There were a number of things that I perceived between Crewe and Preston.  First, the Virgin staff at Crewe weren’t talking to each other, as I received different information from two different members of staff.  It seemed that there was no real plan for passengers – the advice was to just keep going north but, when that process stopped, it was not clear what would happen.  This made it hard for passengers to give news to people waiting for them.  Overhead conversations between Virgin staff on the train to Preston confirmed that they didn’t know what was going on a lot of the time, and they couldn’t respond effectively to passengers.  It also appeared that Virgin staff had different access to information about what was going on themselves.  At Manchester, staff from other train companies were not equipped to deal with the enquiries from Virgin passengers.

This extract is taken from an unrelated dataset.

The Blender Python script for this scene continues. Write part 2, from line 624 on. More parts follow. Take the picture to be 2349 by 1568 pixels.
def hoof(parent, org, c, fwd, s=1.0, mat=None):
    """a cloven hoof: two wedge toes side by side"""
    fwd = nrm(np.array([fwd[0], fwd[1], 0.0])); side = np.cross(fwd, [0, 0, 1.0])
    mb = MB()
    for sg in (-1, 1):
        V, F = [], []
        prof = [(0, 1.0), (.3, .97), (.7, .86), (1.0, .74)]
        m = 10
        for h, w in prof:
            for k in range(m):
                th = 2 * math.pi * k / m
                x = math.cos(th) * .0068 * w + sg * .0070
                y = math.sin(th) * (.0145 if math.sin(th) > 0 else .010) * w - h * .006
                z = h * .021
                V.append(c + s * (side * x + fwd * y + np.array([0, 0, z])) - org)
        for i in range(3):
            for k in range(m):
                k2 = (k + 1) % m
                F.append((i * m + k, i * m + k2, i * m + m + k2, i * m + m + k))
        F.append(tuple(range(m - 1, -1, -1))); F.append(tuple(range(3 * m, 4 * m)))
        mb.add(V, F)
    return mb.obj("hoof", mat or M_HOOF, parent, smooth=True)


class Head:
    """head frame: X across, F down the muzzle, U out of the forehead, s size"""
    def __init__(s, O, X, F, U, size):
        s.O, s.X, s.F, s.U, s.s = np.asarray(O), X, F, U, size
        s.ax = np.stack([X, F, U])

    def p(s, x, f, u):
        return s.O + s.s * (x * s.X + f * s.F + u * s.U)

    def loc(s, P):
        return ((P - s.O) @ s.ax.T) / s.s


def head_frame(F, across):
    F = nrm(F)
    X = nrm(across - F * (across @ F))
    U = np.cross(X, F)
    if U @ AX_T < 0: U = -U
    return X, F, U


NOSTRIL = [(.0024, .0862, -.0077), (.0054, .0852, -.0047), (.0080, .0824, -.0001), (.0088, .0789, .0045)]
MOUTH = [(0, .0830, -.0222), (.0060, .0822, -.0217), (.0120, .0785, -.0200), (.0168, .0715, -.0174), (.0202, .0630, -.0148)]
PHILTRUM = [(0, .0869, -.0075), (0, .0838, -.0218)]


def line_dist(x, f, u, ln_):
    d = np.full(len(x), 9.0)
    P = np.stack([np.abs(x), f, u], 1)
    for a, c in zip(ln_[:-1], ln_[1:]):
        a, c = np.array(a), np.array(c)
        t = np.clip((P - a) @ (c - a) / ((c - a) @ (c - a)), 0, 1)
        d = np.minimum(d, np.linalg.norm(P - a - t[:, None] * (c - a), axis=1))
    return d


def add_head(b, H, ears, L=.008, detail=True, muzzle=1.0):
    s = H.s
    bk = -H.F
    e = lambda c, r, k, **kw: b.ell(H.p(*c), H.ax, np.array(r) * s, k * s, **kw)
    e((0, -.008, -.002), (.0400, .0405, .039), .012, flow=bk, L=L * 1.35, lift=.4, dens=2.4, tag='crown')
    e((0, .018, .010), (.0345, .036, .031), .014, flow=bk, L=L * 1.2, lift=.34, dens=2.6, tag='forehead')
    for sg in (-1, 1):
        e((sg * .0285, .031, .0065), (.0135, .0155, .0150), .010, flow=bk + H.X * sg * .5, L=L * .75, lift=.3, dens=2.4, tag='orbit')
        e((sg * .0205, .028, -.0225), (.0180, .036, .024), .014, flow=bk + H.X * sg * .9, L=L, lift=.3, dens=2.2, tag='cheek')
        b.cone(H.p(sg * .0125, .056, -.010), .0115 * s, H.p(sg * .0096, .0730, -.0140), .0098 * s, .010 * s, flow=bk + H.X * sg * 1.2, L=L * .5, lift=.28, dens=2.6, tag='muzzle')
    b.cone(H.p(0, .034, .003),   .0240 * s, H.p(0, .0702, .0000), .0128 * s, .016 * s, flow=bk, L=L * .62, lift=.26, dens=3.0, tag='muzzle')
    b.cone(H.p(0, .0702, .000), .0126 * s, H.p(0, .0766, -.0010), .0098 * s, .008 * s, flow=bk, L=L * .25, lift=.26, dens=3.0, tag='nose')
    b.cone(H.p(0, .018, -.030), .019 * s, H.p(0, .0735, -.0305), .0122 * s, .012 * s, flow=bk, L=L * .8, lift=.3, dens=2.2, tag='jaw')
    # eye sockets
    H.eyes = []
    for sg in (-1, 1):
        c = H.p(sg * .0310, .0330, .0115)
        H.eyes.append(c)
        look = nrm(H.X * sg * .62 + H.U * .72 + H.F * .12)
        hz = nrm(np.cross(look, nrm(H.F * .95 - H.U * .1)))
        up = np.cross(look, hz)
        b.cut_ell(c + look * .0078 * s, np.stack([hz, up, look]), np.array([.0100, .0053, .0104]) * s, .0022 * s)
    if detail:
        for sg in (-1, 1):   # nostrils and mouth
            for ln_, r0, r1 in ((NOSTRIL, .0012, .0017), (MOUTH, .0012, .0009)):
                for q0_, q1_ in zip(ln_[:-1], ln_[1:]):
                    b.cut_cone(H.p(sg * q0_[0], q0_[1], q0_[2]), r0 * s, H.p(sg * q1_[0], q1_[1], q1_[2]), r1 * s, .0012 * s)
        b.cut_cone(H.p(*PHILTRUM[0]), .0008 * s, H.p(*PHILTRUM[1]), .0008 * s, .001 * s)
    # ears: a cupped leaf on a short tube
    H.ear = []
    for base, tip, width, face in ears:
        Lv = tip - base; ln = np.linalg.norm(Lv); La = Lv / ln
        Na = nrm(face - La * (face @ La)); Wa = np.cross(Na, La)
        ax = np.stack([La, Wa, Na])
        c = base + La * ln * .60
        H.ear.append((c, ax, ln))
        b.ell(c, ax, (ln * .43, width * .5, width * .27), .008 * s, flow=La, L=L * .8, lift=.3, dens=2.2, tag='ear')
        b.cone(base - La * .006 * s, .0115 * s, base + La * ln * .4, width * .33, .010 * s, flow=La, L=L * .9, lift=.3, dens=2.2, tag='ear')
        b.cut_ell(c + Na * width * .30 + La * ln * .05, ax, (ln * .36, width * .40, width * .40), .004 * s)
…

As it happens, I was hoping to get to Lancaster to have some dinner and watch the Olympics closing ceremony.  I missed the ceremony and dinner; dinner instead was  a pasty from Manchester Piccadilly, and Toots had a croissant.  The purpose of my journey was to drop Toots with my parents and return the next day – indeed, I’m writing this on the return journey, which is already 30 minutes late.  My back is aching from leaning over the computer, which is balanced on a flap pulled down from the seat in front of me.  I paid £84.10 for the return ticket, which I consider to be over-priced given my experiences.  I don’t expect to be compensated to much of a degree;  certainly, there’ll be some of the ticket refunded in rail vouchers (certainly not cash, although I distinctly remember paying with cash, and not rail vouchers), but not all of it, and I certainly don’t expect to see any sympathy for the food I’ve had to buy additionally on route, nor the petrol used by my dad in picking me up.

Worst of all, I have the whole Virgin experience to do next weekend with my wife and 4 month old Bub between London and Lancaster, returning on the Monday with both children.  Given this terrible experience, I’m not looking forward to it at all.

And the return journey arrived in Euston 35 minutes late.